Saved entries
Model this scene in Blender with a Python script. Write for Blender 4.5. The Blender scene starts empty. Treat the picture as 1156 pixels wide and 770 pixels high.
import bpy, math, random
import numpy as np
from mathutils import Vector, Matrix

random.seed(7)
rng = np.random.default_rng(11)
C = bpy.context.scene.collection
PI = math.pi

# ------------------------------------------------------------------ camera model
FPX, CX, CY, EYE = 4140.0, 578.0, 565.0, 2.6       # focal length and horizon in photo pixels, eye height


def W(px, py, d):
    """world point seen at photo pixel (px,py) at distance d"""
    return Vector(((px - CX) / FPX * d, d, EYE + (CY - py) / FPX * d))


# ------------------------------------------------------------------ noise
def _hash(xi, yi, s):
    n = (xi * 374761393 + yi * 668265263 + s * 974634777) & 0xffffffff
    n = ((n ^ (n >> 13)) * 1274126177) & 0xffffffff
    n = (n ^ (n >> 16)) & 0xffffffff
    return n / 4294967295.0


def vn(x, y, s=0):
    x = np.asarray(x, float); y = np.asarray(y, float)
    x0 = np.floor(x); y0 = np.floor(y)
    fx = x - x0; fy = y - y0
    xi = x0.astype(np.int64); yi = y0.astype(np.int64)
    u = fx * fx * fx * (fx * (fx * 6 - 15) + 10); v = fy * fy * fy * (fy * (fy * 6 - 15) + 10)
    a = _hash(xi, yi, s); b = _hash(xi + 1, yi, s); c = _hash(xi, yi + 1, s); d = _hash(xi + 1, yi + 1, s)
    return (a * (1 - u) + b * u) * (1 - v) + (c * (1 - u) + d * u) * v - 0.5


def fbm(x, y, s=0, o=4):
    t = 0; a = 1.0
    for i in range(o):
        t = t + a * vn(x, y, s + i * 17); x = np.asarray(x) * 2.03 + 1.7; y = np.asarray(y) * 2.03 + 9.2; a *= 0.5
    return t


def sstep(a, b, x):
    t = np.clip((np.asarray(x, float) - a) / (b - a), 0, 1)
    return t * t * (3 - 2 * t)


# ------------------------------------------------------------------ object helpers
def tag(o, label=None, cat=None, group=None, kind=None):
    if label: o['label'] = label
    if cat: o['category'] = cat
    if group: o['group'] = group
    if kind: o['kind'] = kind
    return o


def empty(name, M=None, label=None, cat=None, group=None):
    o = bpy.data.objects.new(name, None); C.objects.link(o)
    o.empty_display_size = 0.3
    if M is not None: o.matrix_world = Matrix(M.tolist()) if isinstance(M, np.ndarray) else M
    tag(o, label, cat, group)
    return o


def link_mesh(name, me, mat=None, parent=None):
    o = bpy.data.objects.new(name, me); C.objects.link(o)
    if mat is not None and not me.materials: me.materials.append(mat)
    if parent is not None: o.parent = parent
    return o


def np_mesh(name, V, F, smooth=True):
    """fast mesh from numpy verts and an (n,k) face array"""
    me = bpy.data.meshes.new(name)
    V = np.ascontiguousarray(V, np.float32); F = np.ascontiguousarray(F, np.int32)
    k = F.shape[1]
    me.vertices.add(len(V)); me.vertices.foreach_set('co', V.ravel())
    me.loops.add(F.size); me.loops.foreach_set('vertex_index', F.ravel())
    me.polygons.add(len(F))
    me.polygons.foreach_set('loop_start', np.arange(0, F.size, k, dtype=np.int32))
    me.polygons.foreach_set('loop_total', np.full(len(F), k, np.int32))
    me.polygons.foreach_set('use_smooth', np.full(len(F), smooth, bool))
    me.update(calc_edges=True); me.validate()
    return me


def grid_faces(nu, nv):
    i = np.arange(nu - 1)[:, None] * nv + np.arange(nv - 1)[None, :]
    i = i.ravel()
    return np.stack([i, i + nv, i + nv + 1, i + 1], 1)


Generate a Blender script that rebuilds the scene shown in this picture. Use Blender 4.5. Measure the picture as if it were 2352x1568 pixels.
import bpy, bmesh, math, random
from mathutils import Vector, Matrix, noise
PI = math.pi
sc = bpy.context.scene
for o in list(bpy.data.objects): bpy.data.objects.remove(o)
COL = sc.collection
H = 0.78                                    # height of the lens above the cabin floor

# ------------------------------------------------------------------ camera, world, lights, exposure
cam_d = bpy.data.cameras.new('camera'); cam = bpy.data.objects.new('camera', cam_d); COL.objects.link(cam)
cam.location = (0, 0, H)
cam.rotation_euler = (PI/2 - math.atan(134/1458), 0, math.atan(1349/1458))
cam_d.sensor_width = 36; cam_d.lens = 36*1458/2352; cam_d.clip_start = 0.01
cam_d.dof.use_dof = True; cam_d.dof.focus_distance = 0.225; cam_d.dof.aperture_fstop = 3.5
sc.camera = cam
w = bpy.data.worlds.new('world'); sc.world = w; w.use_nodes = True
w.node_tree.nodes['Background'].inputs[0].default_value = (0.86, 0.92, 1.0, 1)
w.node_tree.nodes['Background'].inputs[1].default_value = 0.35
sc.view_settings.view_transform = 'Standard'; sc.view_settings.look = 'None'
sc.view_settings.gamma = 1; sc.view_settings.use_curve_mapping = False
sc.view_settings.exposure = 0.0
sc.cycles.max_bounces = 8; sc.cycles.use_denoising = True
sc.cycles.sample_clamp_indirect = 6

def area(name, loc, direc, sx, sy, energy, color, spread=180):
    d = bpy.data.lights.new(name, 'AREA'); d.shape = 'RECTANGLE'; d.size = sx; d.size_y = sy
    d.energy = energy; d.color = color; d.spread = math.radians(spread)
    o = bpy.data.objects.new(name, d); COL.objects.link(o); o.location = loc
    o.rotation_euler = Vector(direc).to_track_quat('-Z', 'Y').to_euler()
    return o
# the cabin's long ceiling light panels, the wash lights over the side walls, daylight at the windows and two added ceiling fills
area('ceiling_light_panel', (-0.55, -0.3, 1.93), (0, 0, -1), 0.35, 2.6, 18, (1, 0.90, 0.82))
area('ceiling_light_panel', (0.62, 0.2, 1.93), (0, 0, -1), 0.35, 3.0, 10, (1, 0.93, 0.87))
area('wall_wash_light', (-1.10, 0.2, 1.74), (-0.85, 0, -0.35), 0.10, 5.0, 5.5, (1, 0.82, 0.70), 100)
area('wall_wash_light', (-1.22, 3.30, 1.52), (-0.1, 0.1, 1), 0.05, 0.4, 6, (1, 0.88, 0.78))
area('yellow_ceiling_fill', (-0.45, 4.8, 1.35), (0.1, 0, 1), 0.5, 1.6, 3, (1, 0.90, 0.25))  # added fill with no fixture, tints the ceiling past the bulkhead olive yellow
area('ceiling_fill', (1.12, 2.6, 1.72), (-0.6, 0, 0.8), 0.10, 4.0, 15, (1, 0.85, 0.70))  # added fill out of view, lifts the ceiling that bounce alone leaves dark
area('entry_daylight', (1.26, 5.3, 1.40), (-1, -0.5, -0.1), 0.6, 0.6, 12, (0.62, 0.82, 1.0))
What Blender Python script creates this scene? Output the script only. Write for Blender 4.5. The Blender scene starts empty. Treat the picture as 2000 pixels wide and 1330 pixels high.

**Set exercise**: Reproduce each entry word for word.

**Written reply**:
Model this scene in Blender with a Python script. Write for Blender 4.5. The Blender scene starts empty. Treat the picture as 1156 pixels wide and 770 pixels high.
import bpy, math, random
import numpy as np
from mathutils import Vector, Matrix

random.seed(7)
rng = np.random.default_rng(11)
C = bpy.context.scene.collection
PI = math.pi

# ------------------------------------------------------------------ camera model
FPX, CX, CY, EYE = 4140.0, 578.0, 565.0, 2.6       # focal length and horizon in photo pixels, eye height


def W(px, py, d):
    """world point seen at photo pixel (px,py) at distance d"""
    return Vector(((px - CX) / FPX * d, d, EYE + (CY - py) / FPX * d))


# ------------------------------------------------------------------ noise
def _hash(xi, yi, s):
    n = (xi * 374761393 + yi * 668265263 + s * 974634777) & 0xffffffff
    n = ((n ^ (n >> 13)) * 1274126177) & 0xffffffff
    n = (n ^ (n >> 16)) & 0xffffffff
    return n / 4294967295.0


def vn(x, y, s=0):
    x = np.asarray(x, float); y = np.asarray(y, float)
    x0 = np.floor(x); y0 = np.floor(y)
    fx = x - x0; fy = y - y0
    xi = x0.astype(np.int64); yi = y0.astype(np.int64)
    u = fx * fx * fx * (fx * (fx * 6 - 15) + 10); v = fy * fy * fy * (fy * (fy * 6 - 15) + 10)
    a = _hash(xi, yi, s); b = _hash(xi + 1, yi, s); c = _hash(xi, yi + 1, s); d = _hash(xi + 1, yi + 1, s)
    return (a * (1 - u) + b * u) * (1 - v) + (c * (1 - u) + d * u) * v - 0.5


def fbm(x, y, s=0, o=4):
    t = 0; a = 1.0
    for i in range(o):
        t = t + a * vn(x, y, s + i * 17); x = np.asarray(x) * 2.03 + 1.7; y = np.asarray(y) * 2.03 + 9.2; a *= 0.5
    return t


def sstep(a, b, x):
    t = np.clip((np.asarray(x, float) - a) / (b - a), 0, 1)
    return t * t * (3 - 2 * t)


# ------------------------------------------------------------------ object helpers
def tag(o, label=None, cat=None, group=None, kind=None):
    if label: o['label'] = label
    if cat: o['category'] = cat
    if group: o['group'] = group
    if kind: o['kind'] = kind
    return o


def empty(name, M=None, label=None, cat=None, group=None):
    o = bpy.data.objects.new(name, None); C.objects.link(o)
    o.empty_display_size = 0.3
    if M is not None: o.matrix_world = Matrix(M.tolist()) if isinstance(M, np.ndarray) else M
    tag(o, label, cat, group)
    return o


def link_mesh(name, me, mat=None, parent=None):
    o = bpy.data.objects.new(name, me); C.objects.link(o)
    if mat is not None and not me.materials: me.materials.append(mat)
    if parent is not None: o.parent = parent
    return o


def np_mesh(name, V, F, smooth=True):
    """fast mesh from numpy verts and an (n,k) face array"""
    me = bpy.data.meshes.new(name)
    V = np.ascontiguousarray(V, np.float32); F = np.ascontiguousarray(F, np.int32)
    k = F.shape[1]
    me.vertices.add(len(V)); me.vertices.foreach_set('co', V.ravel())
    me.loops.add(F.size); me.loops.foreach_set('vertex_index', F.ravel())
    me.polygons.add(len(F))
    me.polygons.foreach_set('loop_start', np.arange(0, F.size, k, dtype=np.int32))
    me.polygons.foreach_set('loop_total', np.full(len(F), k, np.int32))
    me.polygons.foreach_set('use_smooth', np.full(len(F), smooth, bool))
    me.update(calc_edges=True); me.validate()
    return me


def grid_faces(nu, nv):
    i = np.arange(nu - 1)[:, None] * nv + np.arange(nv - 1)[None, :]
    i = i.ravel()
    return np.stack([i, i + nv, i + nv + 1, i + 1], 1)


Generate a Blender script that rebuilds the scene shown in this picture. Use Blender 4.5. Measure the picture as if it were 2352x1568 pixels.
import bpy, bmesh, math, random
from mathutils import Vector, Matrix, noise
PI = math.pi
sc = bpy.context.scene
for o in list(bpy.data.objects): bpy.data.objects.remove(o)
COL = sc.collection
H = 0.78                                    # height of the lens above the cabin floor

# ------------------------------------------------------------------ camera, world, lights, exposure
cam_d = bpy.data.cameras.new('camera'); cam = bpy.data.objects.new('camera', cam_d); COL.objects.link(cam)
cam.location = (0, 0, H)
cam.rotation_euler = (PI/2 - math.atan(134/1458), 0, math.atan(1349/1458))
cam_d.sensor_width = 36; cam_d.lens = 36*1458/2352; cam_d.clip_start = 0.01
cam_d.dof.use_dof = True; cam_d.dof.focus_distance = 0.225; cam_d.dof.aperture_fstop = 3.5
sc.camera = cam
w = bpy.data.worlds.new('world'); sc.world = w; w.use_nodes = True
w.node_tree.nodes['Background'].inputs[0].default_value = (0.86, 0.92, 1.0, 1)
w.node_tree.nodes['Background'].inputs[1].default_value = 0.35
sc.view_settings.view_transform = 'Standard'; sc.view_settings.look = 'None'
sc.view_settings.gamma = 1; sc.view_settings.use_curve_mapping = False
sc.view_settings.exposure = 0.0
sc.cycles.max_bounces = 8; sc.cycles.use_denoising = True
sc.cycles.sample_clamp_indirect = 6

def area(name, loc, direc, sx, sy, energy, color, spread=180):
    d = bpy.data.lights.new(name, 'AREA'); d.shape = 'RECTANGLE'; d.size = sx; d.size_y = sy
    d.energy = energy; d.color = color; d.spread = math.radians(spread)
    o = bpy.data.objects.new(name, d); COL.objects.link(o); o.location = loc
    o.rotation_euler = Vector(direc).to_track_quat('-Z', 'Y').to_euler()
    return o
# the cabin's long ceiling light panels, the wash lights over the side walls, daylight at the windows and two added ceiling fills
area('ceiling_light_panel', (-0.55, -0.3, 1.93), (0, 0, -1), 0.35, 2.6, 18, (1, 0.90, 0.82))
area('ceiling_light_panel', (0.62, 0.2, 1.93), (0, 0, -1), 0.35, 3.0, 10, (1, 0.93, 0.87))
area('wall_wash_light', (-1.10, 0.2, 1.74), (-0.85, 0, -0.35), 0.10, 5.0, 5.5, (1, 0.82, 0.70), 100)
area('wall_wash_light', (-1.22, 3.30, 1.52), (-0.1, 0.1, 1), 0.05, 0.4, 6, (1, 0.88, 0.78))
area('yellow_ceiling_fill', (-0.45, 4.8, 1.35), (0.1, 0, 1), 0.5, 1.6, 3, (1, 0.90, 0.25))  # added fill with no fixture, tints the ceiling past the bulkhead olive yellow
area('ceiling_fill', (1.12, 2.6, 1.72), (-0.6, 0, 0.8), 0.10, 4.0, 15, (1, 0.85, 0.70))  # added fill out of view, lifts the ceiling that bounce alone leaves dark
area('entry_daylight', (1.26, 5.3, 1.40), (-1, -0.5, -0.1), 0.6, 0.6, 12, (0.62, 0.82, 1.0))
What Blender Python script creates this scene? Output the script only. Write for Blender 4.5. The Blender scene starts empty. Treat the picture as 2000 pixels wide and 1330 pixels high.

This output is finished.